Chez les gouvernementaux aussi le discours est très clair. Il n’est pas question de virer un socialiste dont le parti ne cesse de s’affirmer. Encore moins de remplacer Villiger, le radical démissionnaire, par un UDC. Il ne serait pas très fair-play de ne pas réélire Joseph Deiss qui n’a pas démérité.

Ruth Metzler est encore plus protégée. Vice-présidente en titre, elle succédera à Pascal Couchepin l’an prochain à la tête de la Confédération.

Les dés de cette polémique fortement gonflée sur la fin de la formule magique sont d’autant plus pipés que, politiquement parlant, l’arrivée au collège gouvernemental d’un deuxième UDC à la place d’un démocrate-chrétien ne changerait rien à la magie de la formule. Car ce qui est magique dans notre gouvernement, ce qui en fait un sonderfall mondial, son unicité absolue, c’est le consensus collégial entre la gauche et la droite.

Ce que les politiciens de 1959 ont qualifié de formule magique, c’est l’intégration de la gauche au pouvoir dans le cadre d’un Conseil fédéral élu plus ou moins à la proportionnelle. Un simple déplacement de siège du PDC à l’UDC ne mettrait pas en cause ce consensus. Au contraire il le renforcerait en intégrant mieux la force de droite la plus puissante au sein de l’exécutif.

Pour que la formule magique vole en éclat, il faudrait que les socialistes se retirent du gouvernement et tentent de fonder un grand parti démocrate en attirant dans cette nouvelle formation les franges les plus centristes des radicaux et des démocrates-chrétiens sur la base d’un programme politique original et novateur.

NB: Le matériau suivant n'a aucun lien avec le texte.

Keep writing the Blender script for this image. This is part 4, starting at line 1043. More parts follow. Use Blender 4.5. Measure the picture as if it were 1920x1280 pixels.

Alors seulement, une fois la rupture consommée et les camps définis, il pourrait y avoir une lutte pour l’alternance au gouvernement. Il y a dix ans, la question européenne aurait pu servir de ciment à une telle refondation, mais personne n’en a jamais parlé. Aujourd’hui, il n’est plus question d’Europe. Chacun pense à sa carrière et défend son pré carré. Dans l’indifférence générale.